DATA PROVIDED:
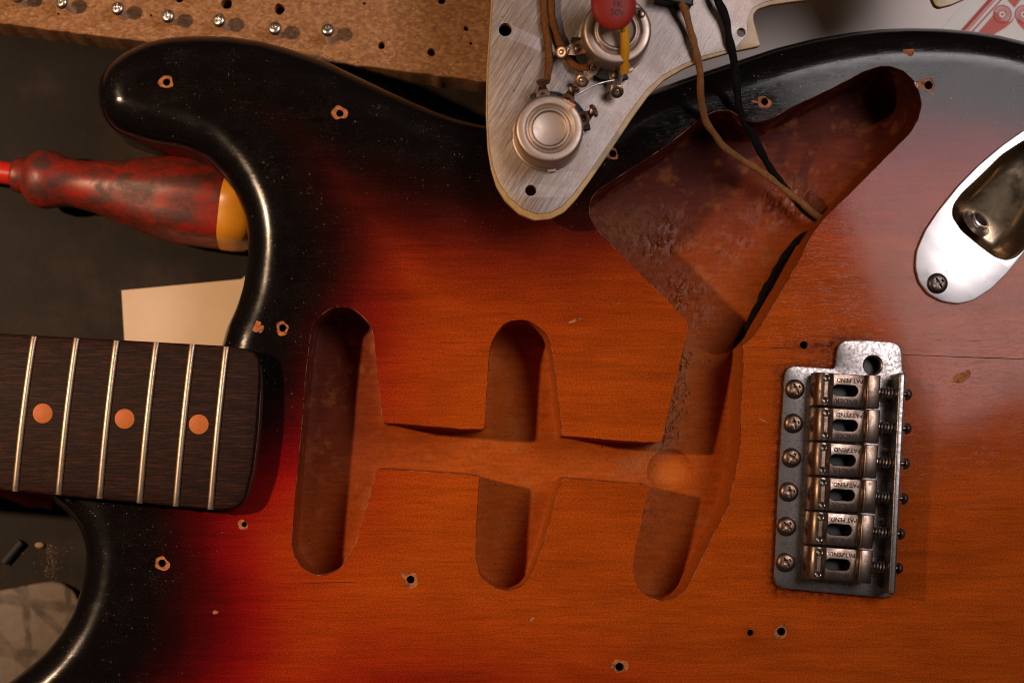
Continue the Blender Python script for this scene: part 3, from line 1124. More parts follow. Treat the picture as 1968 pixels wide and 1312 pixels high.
place('fingerboard', fb_mesh(), neck)
frets = [((-23, 641), (-58, 938)), ((62, 645), (25, 944)), ((144, 648.5), (109, 950.5)), ((221, 653), (188, 958)), ((298, 657), (265, 966.6)), ((367.5, 660), (335, 973)), ((433, 665), (402, 979))]
for a, b in frets:
    a, b = np.array(U(*a, ZF + 4)), np.array(U(*b, ZF + 4))
    pts = [a + (b - a) * t for t in np.linspace(0, 1, 24)]
    g = G()
    pr = [(-6.2, -.5), (-6.0, 1.2), (-4.8, 3.4), (-2.6, 4.8), (0, 5.3), (2.6, 4.8), (4.8, 3.4), (6.0, 1.2), (6.2, -.5)]
    t = (b - a) / np.linalg.norm(b - a)
    nr = np.array([-t[1], t[0]])
    for i, p in enumerate(pts):
        e = 0.55 if i in (0, len(pts) - 1) else 1.0
        for u, h in pr:
            q = p + nr * u
            g.v.append((q[0], q[1], ZF + float(fret_z(p[0], p[1])) + (h * e if h > 0 else h)))
    m = len(pr)
    for i in range(len(pts) - 1):
        for k in range(m):
            j = (k + 1) % m
            g.f.append((i * m + k, i * m + j, (i + 1) * m + j, (i + 1) * m + k))
    g.f.append(tuple(range(m)))
    g.f.append(tuple(reversed(range((len(pts) - 1) * m, len(pts) * m))))
    g.build('fret', 'fret_wire', neck, sharp=50)
for x, y in ((82, 794), (239.5, 804.5), (382, 815)):
    c = U(x, y, ZF)
    z = ZF + float(fret_z(*c))
    G().lathe([(0, .5), (18.0, .4), (18.6, .1), (18.6, -4), (0, -4)], (c[0], c[1], z + .2), 40).build('inlay_dot', 'inlay', neck)

# ---- bridge
BA = math.radians(3.3)
ub = np.array([math.cos(BA), math.sin(BA)])
vb = np.array([-math.sin(BA), math.cos(BA)])
plate_px = [(1507, 722), (1511, 709), (1523, 702.5), (1560, 704.5), (1602, 708), (1605.5, 698), (1607, 676), (1611, 662), (1622, 654), (1670, 653.5), (1714, 656.5),
            (1728, 663), (1733.5, 676), (1735, 712), (1742, 722), (1738, 800), (1730, 960), (1721, 1132), (1716, 1144), (1702, 1149), (1600, 1139.5), (1505, 1131), (1492, 1125), (1486.5, 1111),
            (1489, 1060), (1495, 930), (1501, 820)]
plate_o = outline(UL(plate_px, 10), 4.0, 2.6)
pm = G().loft(plate_o, [(-3, 11), (-1.2, 10.4), (-.2, 9), (0, 7), (0, .6)]).mesh('bridge_plate', 'chrome_worn')
hc = U(1677.5, 701.5, 10)
arm_cut = G().lathe([(0, 40), (20, 40), (20, 11.2), (16, 8), (15.5, -20), (0, -20)], (hc[0], hc[1], 0), 40).mesh('cut', 'chrome_worn')
string_cuts = G()
for px, py in ((1695, 789), (1688, 923), (1681, 1053)):
    c = U(px, py, 10)
    string_cuts.lathe([(0, 30), (19, 30), (19, 8.2), (0, 8.2)], (c[0], c[1], 0), 32)
pr_ = boolean(pm, [arm_cut, string_cuts.mesh('cut', 'chrome_worn')], 'bridge_plate')
pr_.materials.clear(); pr_.materials.append(MAT['chrome_worn'])
finish(pr_, 35)
plate = place('bridge_plate', pr_, guitar)
hole_disc = G().lathe([(0, .9), (15.2, .9), (15.2, -30), (0, -30)], (hc[0], hc[1], -20), 30).build('arm_socket', 'black_plastic', plate)

# raised rear lip of the plate
l0, l1 = np.array(U(1734, 716, 62)), np.array(U(1713.5, 1142, 62))
mid = (l0 + l1) / 2
lz = math.atan2((l1 - l0)[1], (l1 - l0)[0]) - math.pi / 2
lip = G().box((mid[0], mid[1], 35), (13, float(np.linalg.norm(l1 - l0)), 58), lz).mesh('rear_lip', 'chrome_worn')
lip = bevelled(lip, 4.0, 4)
lip.materials.clear(); lip.materials.append(MAT['chrome_worn'])
finish(lip, 60)
place('rear_lip', lip, plate)


def pan_head(name, mat, r=19.0, h=10.0, cross=True):
    prof = [(0, h), (r * .35, h * .985), (r * .6, h * .92), (r * .8, h * .74), (r * .93, h * .45), (r, h * .12), (r, -2), (0, -2)]
    me = G().lathe(prof, (0, 0, 0), 40).mesh(name, mat, local=True)
    if cross:
        k = r / 19.0
        c1 = G().box((0, 0, h), (21 * k, 5.6 * k, 11 * k)).mesh('cut', mat, local=True)
        c2 = G().box((0, 0, h + .13), (5.6 * k, 21 * k, 11 * k)).mesh('cut', mat, local=True)
        c3 = G().lathe([(0, h + 3), (6.2 * k, h + 3), (5.0 * k, h - 6.5 * k), (0, h - 8 * k)], (0, 0, 0), 20).mesh('cut', mat, local=True)
        me = boolean(me, [c1, c2, c3], name)
        me.materials.clear(); me.materials.append(MAT[mat])
        finish(me, 40)
    return me


screw_me = pan_head('mounting_screw', 'screw_steel')
for i, (x, y) in enumerate(((1529, 747), (1526, 813), (1522.5, 879), (1517, 944.5), (1513, 1011), (1511, 1080))):
    c = U(x, y, 18)
    place('mounting_screw', screw_me, plate, loc=P(c[0], c[1], 11), rz=random.uniform(0, 1.5))

# saddles
prof = [(-61, 4), (-61.5, 18), (-60, 29), (-56, 38), (-50, 43.5), (-43, 45.5), (-36, 44.5), (-31, 41.5), (-28, 38), (-24, 36.5),
        (34, 36.5), (35.2, 50), (37.5, 52.5), (57, 52.5), (60.5, 50), (61, 46), (61, 16), (53, 16), (53, 28), (-28, 28), (-40, 34), (-50, 30), (-53, 4)]
g = G()
hw = 31.2
for s_ in (-1, 1):
    for u, z in prof:
        g.v.append((u, s_ * hw, z))
m = len(prof)
g.f.append(tuple(range(m)))
g.f.append(tuple(range(2 * m - 1, m - 1, -1)))
for k in range(m):
    j = (k + 1) % m
    g.f.append((k, j, m + j, m + k))
sad = g.mesh('saddle', 'saddle_steel', local=True)
sad = bevelled(sad, 1.5, 2, 40)
slot = []
for k in range(24):
    a = 2 * math.pi * k / 24
    slot.append((-1 + 10.2 * math.cos(a) + (13.5 if math.cos(a) > 0 else -13.5), 10.2 * math.sin(a)))
slot = np.array(slot)
slot = slot if area2(slot) > 0 else slot[::-1].copy()
slot_cut = G().loft(slot, [(1.6, 60), (1.6, 36.8), (0, 35), (0, 20)]).mesh('cut', 'saddle_steel', local=True)
gr_cut = G()
for v_ in (-21, 21):
    gr_cut.lathe([(0, 60), (6.8, 60), (6.8, 10), (0, 10)], (-40, v_, 0), 24)
sad = boolean(sad, [slot_cut, gr_cut.mesh('cut', 'saddle_steel', local=True)], 'saddle')
sad.materials.clear(); sad.materials.append(MAT['saddle_steel'])
finish(sad, 40)
grub_me = G().lathe([(0, 40), (3.6, 40), (3.9, 47.2), (5.0, 48), (6.2, 47), (6.4, 44), (6.4, 1), (0, 1)], (0, 0, 0), 24).mesh('height_screw', 'nickel', local=True)
spring_pts = []
for k in range(7 * 14 + 1):
    a = 2 * math.pi * k / 14
    spring_pts.append((61.5 + 43 * k / (7 * 14), 9.8 * math.cos(a), 27 + 9.8 * math.sin(a)))
spring_me = G().tube(spring_pts, 1.9, 7).mesh('spring', 'nickel', local=True)
ls = G().tube([(30, 0, 26), (118, 0, 26)], 4.6, 12)
hd = [(math.sin(t) * 11.5, 118 + math.cos(t) * 10) for t in np.linspace(0, math.pi / 2, 6)]
ls.lathe(hd[:0] + [(0, 128)] + hd[1:] + [(0, 118)], (0, 0, 26), 24, axis=(1, 0, 0))
length_me = ls.mesh('length_screw', 'dark_steel', local=True)
letter_me = text_mesh('stamped_lettering', [('PAT.PEND.', 5, -19.5, .92, math.pi), ('FENDER', 5, 20.0, 1.12, math.pi)], 'stamp_dark', 12.0)
slot_shade_me = G().lathe([(0, .6), (1, .6), (1, -.2), (0, -.2)], (0, 0, 0), 28)  # flat black disc: stands in for the shaded string hole below the slot
slot_shade_me.v = [(x * 33, y * 24, z) for x, y, z in slot_shade_me.v]
slot_shade_me = slot_shade_me.mesh('slot_shade_disc', 'black_plastic', local=True)
offs = [0, 1, 1, 0.5, -1.5, -2]
for i in range(6):
    px, py = 1624.5 - 2.75 * i + offs[i], 750.5 + 66.7 * i
    c = U(px, py, 45)
    sd = place('saddle', sad, guitar, rz=-BA - (.0 if i < 4 else .012) + (.008 if i == 1 else 0))
    sd.location = P(c[0], c[1], 13.5 + (0, 2.5, 1.0, 3.0, -.8, -2.2)[i]) - guitar.location
    sd.rotation_euler.y = (.0, .012, -.02, .015, .03, .045)[i]
    for v_ in (-21, 21):
        place('height_screw', grub_me, sd, loc=Vector((-40 * S, v_ * S, random.uniform(-2.2, .6) * S)))
    place('spring', spring_me, sd, loc=Vector((0, 0, 0)))
    place('slot_shade_disc', slot_shade_me, sd, loc=Vector((0, 0, (12.6 - 13.5 - (0, 2.5, 1.0, 3.0, -.8, -2.2)[i]) * S)))
    place('length_screw', length_me, sd, loc=Vector((0, 0, 0)))
    place('stamped_lettering', letter_me, sd, loc=Vector((0, 0, 36.6 * S)))

# ---- jack plate with its sunken cup
jp_px = [(2070, 300), (2050, 255), (2010, 238), (1968, 249.6), (1925, 280), (1880, 318), (1841.6, 357), (1803, 405), (1777.6, 443), (1761.6, 481.6), (1759, 513.6),
         (1766.4, 542.4), (1784, 565), (1809.6, 579), (1841.6, 584), (1870.4, 577.6), (1905.6, 555), (1937.6, 523), (1968, 485), (2010, 430), (2050, 365)]
jp_o = outline(UL(jp_px, 8), 4.0, 5.0)
cup_px = [(2030, 310), (2012, 280), (1990, 266), (1968, 271), (1925, 299), (1886, 337.6), (1848, 373), (1832, 396), (1830, 415), (1848, 443), (1880, 469), (1912, 493), (1934, 499.5), (1953, 493),
          (1968, 478), (1990, 445), (2020, 380)]
cup_o = outline(UL(cup_px, 8), 4.0, 5.0)
jm = G().loft(jp_o, [(-2.2, 8.6), (-.6, 8), (0, 6.6), (0, .6)]).mesh('jack_plate', 'bright_plate')
jcut = G().loft(cup_o, [(2.5, 40), (2.5, 9), (0, 6.4), (0, -20)]).mesh('cut', 'bright_plate')
jr = boolean(jm, [jcut], 'jack_plate')
jr.materials.clear(); jr.materials.append(MAT['bright_plate'])
finish(jr, 40)
jack = place('jack_plate', jr, guitar)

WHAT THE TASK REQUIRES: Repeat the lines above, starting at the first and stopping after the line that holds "40).build('inlay_dot', 'inlay', neck)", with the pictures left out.

OUTPUT BELOW:
Continue the Blender Python script for this scene: part 3, from line 1124. More parts follow. Treat the picture as 1968 pixels wide and 1312 pixels high.
place('fingerboard', fb_mesh(), neck)
frets = [((-23, 641), (-58, 938)), ((62, 645), (25, 944)), ((144, 648.5), (109, 950.5)), ((221, 653), (188, 958)), ((298, 657), (265, 966.6)), ((367.5, 660), (335, 973)), ((433, 665), (402, 979))]
for a, b in frets:
    a, b = np.array(U(*a, ZF + 4)), np.array(U(*b, ZF + 4))
    pts = [a + (b - a) * t for t in np.linspace(0, 1, 24)]
    g = G()
    pr = [(-6.2, -.5), (-6.0, 1.2), (-4.8, 3.4), (-2.6, 4.8), (0, 5.3), (2.6, 4.8), (4.8, 3.4), (6.0, 1.2), (6.2, -.5)]
    t = (b - a) / np.linalg.norm(b - a)
    nr = np.array([-t[1], t[0]])
    for i, p in enumerate(pts):
        e = 0.55 if i in (0, len(pts) - 1) else 1.0
        for u, h in pr:
            q = p + nr * u
            g.v.append((q[0], q[1], ZF + float(fret_z(p[0], p[1])) + (h * e if h > 0 else h)))
    m = len(pr)
    for i in range(len(pts) - 1):
        for k in range(m):
            j = (k + 1) % m
            g.f.append((i * m + k, i * m + j, (i + 1) * m + j, (i + 1) * m + k))
    g.f.append(tuple(range(m)))
    g.f.append(tuple(reversed(range((len(pts) - 1) * m, len(pts) * m))))
    g.build('fret', 'fret_wire', neck, sharp=50)
for x, y in ((82, 794), (239.5, 804.5), (382, 815)):
    c = U(x, y, ZF)
    z = ZF + float(fret_z(*c))
    G().lathe([(0, .5), (18.0, .4), (18.6, .1), (18.6, -4), (0, -4)], (c[0], c[1], z + .2), 40).build('inlay_dot', 'inlay', neck)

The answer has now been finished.